Synechdoche, New York

Soem screenwriters are so distinctive that audiences know exactly what they are going to get, regardless of the director. There's Arriaga with his multi-stranded, fractured narratives; Shyamalan with his "surprise" twist; and Charlie kaufman with his brain-achingly wacky plots. Up until now, Kaufman's more outlandish tendencies have been kept in check by imaginative directors such as Spike Jonze and Michel Gondry. Now, alas, he's on his own and self-indulgence reigns. True, there *are* dizzing moments in Synechdoche: multiple Cadens and Hazels appearing on stage simultaneously, the intertextuality multiplying endlessly; a petal falling from the tattooed arm of a dead woman. However, too much borders on the incomprehensible (dream logic or not), not to say pretentious. A character not only buys, but lives in, a continuously burning house (noone seems to think this is odd!). An annoying whining child becomes an equally annoying obsessive adult (I felt the urge to slap here EVERY time she appeared on screen). Noone, least of all the grant-awarding body, seems to question Caden's never-ending theatrical project, even as it destroys lives.
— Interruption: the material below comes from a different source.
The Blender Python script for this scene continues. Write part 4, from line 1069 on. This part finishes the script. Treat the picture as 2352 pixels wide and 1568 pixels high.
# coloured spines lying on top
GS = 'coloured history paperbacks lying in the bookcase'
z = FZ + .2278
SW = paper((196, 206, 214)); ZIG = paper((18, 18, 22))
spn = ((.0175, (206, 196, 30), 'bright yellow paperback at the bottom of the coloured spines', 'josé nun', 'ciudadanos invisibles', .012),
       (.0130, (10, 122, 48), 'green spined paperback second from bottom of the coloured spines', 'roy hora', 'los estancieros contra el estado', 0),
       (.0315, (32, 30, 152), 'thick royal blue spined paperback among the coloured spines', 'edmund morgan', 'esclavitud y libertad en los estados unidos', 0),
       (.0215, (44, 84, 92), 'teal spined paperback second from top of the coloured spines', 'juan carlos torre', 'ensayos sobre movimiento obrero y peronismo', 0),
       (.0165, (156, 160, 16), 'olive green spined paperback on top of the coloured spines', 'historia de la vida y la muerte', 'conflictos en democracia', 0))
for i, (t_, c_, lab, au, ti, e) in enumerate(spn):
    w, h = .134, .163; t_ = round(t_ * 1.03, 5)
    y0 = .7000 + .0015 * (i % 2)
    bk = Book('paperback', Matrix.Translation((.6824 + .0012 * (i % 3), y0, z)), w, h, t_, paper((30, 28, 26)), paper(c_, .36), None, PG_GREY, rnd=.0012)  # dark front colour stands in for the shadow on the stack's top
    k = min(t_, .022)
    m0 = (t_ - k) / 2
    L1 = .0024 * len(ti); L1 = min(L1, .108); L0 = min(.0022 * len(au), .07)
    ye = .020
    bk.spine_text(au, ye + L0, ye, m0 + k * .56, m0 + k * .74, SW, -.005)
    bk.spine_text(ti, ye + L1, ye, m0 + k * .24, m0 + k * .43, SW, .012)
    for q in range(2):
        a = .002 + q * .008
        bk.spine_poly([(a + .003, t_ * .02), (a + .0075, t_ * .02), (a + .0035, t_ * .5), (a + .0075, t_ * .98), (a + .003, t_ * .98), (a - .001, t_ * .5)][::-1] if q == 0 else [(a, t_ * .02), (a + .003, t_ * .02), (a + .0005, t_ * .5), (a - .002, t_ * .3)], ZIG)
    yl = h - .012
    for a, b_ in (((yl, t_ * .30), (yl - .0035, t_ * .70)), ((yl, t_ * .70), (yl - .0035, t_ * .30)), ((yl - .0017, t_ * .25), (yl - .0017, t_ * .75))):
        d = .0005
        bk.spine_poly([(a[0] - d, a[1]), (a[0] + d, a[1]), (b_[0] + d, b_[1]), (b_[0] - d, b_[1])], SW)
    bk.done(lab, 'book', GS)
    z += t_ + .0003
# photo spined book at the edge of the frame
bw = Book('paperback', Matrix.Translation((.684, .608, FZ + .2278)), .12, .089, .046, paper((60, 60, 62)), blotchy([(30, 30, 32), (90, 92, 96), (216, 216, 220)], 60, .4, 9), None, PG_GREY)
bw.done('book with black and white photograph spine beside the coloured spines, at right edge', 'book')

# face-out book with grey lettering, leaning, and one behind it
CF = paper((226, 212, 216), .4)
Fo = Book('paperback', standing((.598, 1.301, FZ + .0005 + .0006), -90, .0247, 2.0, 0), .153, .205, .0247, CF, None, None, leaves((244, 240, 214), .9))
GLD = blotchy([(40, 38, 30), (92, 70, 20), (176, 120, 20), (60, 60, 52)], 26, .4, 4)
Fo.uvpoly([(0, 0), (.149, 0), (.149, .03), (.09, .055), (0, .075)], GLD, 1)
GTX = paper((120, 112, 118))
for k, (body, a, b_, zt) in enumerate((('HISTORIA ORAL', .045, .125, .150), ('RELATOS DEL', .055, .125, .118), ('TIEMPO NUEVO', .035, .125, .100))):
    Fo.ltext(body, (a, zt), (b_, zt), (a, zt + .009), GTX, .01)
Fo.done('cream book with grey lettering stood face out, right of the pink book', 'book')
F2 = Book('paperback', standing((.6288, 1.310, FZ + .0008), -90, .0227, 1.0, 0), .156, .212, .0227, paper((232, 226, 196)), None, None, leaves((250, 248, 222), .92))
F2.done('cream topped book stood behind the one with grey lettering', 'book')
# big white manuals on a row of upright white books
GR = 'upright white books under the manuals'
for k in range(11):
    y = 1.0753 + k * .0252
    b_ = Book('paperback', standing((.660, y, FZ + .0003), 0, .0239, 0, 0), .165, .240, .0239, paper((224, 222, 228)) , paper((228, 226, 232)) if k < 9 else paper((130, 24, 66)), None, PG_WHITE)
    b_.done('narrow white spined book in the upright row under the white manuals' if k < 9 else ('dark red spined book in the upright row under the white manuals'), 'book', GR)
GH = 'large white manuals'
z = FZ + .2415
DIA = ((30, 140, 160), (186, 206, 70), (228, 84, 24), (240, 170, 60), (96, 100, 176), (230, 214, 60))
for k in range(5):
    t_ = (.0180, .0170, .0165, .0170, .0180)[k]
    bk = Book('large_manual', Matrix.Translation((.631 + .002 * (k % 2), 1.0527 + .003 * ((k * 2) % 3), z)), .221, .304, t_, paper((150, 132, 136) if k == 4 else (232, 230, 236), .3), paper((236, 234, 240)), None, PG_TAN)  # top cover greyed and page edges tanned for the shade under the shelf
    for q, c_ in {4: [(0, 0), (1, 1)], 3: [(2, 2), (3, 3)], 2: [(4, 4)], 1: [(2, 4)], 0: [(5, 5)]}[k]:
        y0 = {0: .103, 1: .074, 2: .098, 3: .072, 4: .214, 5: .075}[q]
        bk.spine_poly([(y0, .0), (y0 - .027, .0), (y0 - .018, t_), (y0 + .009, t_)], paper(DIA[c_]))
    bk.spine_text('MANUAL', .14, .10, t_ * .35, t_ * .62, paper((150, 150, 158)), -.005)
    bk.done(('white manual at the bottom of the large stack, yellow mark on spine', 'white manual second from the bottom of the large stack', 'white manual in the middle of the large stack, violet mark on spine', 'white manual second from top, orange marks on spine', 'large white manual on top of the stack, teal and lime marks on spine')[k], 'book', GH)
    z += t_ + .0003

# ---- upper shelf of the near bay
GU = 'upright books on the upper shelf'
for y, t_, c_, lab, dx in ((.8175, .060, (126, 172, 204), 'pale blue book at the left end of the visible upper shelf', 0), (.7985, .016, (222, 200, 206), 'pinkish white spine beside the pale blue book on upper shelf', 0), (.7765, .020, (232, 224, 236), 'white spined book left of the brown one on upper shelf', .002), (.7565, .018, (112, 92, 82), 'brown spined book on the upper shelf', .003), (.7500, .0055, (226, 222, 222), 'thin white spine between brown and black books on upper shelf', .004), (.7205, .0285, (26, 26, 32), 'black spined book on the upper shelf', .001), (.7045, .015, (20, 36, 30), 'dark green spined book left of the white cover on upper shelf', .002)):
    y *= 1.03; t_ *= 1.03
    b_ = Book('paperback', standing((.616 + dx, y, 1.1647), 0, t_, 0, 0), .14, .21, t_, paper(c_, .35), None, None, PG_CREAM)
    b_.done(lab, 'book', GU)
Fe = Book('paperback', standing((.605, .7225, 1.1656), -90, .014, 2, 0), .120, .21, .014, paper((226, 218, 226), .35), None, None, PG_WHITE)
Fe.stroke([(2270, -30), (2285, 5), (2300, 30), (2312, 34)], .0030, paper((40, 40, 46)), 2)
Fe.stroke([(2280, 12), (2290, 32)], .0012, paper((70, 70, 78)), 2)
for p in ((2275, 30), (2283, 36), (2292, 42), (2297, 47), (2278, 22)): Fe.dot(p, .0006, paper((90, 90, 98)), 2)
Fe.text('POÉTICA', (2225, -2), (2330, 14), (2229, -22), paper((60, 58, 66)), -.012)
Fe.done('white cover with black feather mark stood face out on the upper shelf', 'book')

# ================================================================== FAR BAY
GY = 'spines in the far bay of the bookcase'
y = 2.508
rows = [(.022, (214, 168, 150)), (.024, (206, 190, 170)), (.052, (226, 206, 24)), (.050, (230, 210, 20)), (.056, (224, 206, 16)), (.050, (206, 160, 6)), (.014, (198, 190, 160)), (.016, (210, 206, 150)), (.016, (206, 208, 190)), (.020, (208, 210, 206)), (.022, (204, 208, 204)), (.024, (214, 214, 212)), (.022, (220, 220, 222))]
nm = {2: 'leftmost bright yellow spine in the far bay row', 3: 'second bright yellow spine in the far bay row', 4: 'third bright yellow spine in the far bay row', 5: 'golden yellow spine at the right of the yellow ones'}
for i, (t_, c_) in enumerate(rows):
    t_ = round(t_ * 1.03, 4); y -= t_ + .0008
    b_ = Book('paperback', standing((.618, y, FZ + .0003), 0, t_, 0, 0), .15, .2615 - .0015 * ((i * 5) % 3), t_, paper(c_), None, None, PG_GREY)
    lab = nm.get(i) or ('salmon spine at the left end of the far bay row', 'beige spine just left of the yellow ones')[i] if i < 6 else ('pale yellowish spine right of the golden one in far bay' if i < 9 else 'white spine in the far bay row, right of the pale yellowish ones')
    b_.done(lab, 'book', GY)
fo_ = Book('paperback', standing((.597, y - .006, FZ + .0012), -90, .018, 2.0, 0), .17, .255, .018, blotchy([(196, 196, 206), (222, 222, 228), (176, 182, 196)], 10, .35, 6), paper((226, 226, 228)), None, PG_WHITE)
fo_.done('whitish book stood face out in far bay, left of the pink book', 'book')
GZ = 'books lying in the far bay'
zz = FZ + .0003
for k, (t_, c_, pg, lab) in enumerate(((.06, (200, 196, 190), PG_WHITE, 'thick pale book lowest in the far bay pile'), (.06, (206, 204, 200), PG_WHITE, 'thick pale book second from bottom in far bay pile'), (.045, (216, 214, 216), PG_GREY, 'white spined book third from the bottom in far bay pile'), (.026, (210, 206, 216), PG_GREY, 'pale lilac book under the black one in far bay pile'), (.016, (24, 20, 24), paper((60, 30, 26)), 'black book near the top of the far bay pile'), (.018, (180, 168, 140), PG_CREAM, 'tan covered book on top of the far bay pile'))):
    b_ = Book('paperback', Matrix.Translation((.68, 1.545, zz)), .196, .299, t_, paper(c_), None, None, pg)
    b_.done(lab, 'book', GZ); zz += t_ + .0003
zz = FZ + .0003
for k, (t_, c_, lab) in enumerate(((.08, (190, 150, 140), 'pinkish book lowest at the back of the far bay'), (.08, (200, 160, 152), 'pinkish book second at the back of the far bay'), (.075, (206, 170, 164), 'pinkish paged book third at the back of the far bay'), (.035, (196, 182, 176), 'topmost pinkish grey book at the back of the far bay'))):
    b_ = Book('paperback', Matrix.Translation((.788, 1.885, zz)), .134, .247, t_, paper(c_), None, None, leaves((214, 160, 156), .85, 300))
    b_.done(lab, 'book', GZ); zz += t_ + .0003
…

Who can blame his two wives for leaving him? The big question is just why Hazel finds him so irresistible. In fact, the only character in whom I was remotely interested was Sammy AKA Caden no. 2. His smile and emotional warmth provided one of the few points of identification and his death is the only one that actually resonates. Not even the usually great Philip Seymour Hoffman can rescue the rest.